The effective damping versus rotor spinning speed is shown in Fig. 19(b). For both types of seals, the effect of rotor spinning speed variation on the effective damping of labyrinth seal sections far away from the brush seal section is limited. As to the BSD,the effective damping of brush seal section and labyrinth seal sections near to the bristle pack would significantly decrease with the increasing rotor spinning speed. For the BSU, the increasing of rotor spinning speed would slightly decrease the effective damping of the brush seal section and labyrinth seal sections near to the bristle pack. The following point is explained for the phenomenon in Fig. 19(b). As illustrated in Fig. 18(b), the increase amplitude of the tangential airflow speed of the BSU in the brush seal section and the labyrinth seal sections near to the bristle pack is smaller than that of the BSD when the rotor spinning speed increases, so the influence of the increasing rotor spinning speed on the effective damping coefficients of the BSD in the brush seal section and the labyrinth seal sections near to the bristle pack is higher than that of the BSU.

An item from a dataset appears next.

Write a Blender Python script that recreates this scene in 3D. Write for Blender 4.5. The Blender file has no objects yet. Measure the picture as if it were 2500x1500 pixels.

To more intuitively compare the rotordynamic characteristics of both the seals at various operation conditions, a summary of the effects of operating conditions on rotordynamic characteristics is shown in Table 3. The symbols ‘‘↑”, ‘‘↓”and ‘‘～” represent ‘‘increase”, ‘‘decrease” and ‘‘change little”,respectively.

4. Conclusions

The effect of the bristle pack installation position on the rotordynamic characteristics of the brush-labyrinth seals at various operating conditions was investigated using numerical simulations in this work.

(1) Compared with the BSD, the direct stiffness, crosscoupled stiffness and direct damping of the BSU are lower at the same operating conditions and rotordynamic coefficients of the BSU are more insensitive to operating conditions variation. Direct stiffness coefficients of the BSD increase with the increase of the pressure ratio and rotor spinning speed, while decrease due to the increasing inlet preswirl. Direct stiffness coefficients of BSU increase with the increasing pressure ratio and are insensitive to the inlet preswirl variation and rotor spinning speed variation.

(2) The effective damping of the BSD and the BSU decrease with the increasing pressure ratio, inlet preswirl and rotor spinning speed. Compared with the BSU, the effect of rotor spinning speed on the effective damping of the BSD is significantly higher.

(3) Before the brush-labyrinth seal design or the existing labyrinth seal retrofit, the pressure ratio and the inlet preswirl should be estimated first. From the perspective of brush-labyrinth seal stability, the BSU is a better brush-labyrinth seal configuration at the high pressure ratio,high positive preswirl or high rotor spinning speed conditions because of its higher effective damping.While in the case of low pressure ratio,low positive preswirl or low rotor spinning speed conditions,the BSD is a better choice.

(4) The bristle pack acts as a ‘‘swirl brake” which would decrease the tangential airflow speed in the seal flow passage.

(5) Over 92% of positive direct stiffness of the BSD and nearly 100% of positive direct stiffness of the BSU are offered by brush seal element. The direct stiffness of the labyrinth seal sections of the BSD is near zero and this value of the BSU is negative. The effect of inlet preswirl variation on effective damping is concentrated in the brush seal section of the BSU and the all seal sections of the BSD. The rotor spinning speed variation mainly affects the effective damping of the brush seal section and labyrinth seal sections near to the brush seal section.

(6) The numerical model combining the porous medium model and the whirling rotor method is capable of predicting rotordynamic characteristics of the brushlabyrinth seals.However,comparisons between rotordynamic characteristics of brush-labyrinth combined seal with only one bristle pack and those of multi-stage brush seal should be studied further.

Acknowledgements

The authors thank the anonymous reviewers for their critical and constructive review of the manuscript. This study was co-supported by the National Key R&D Program of China(No. 2017YFB0601804) and the National Natural Science Foundation of China (No. 51776152).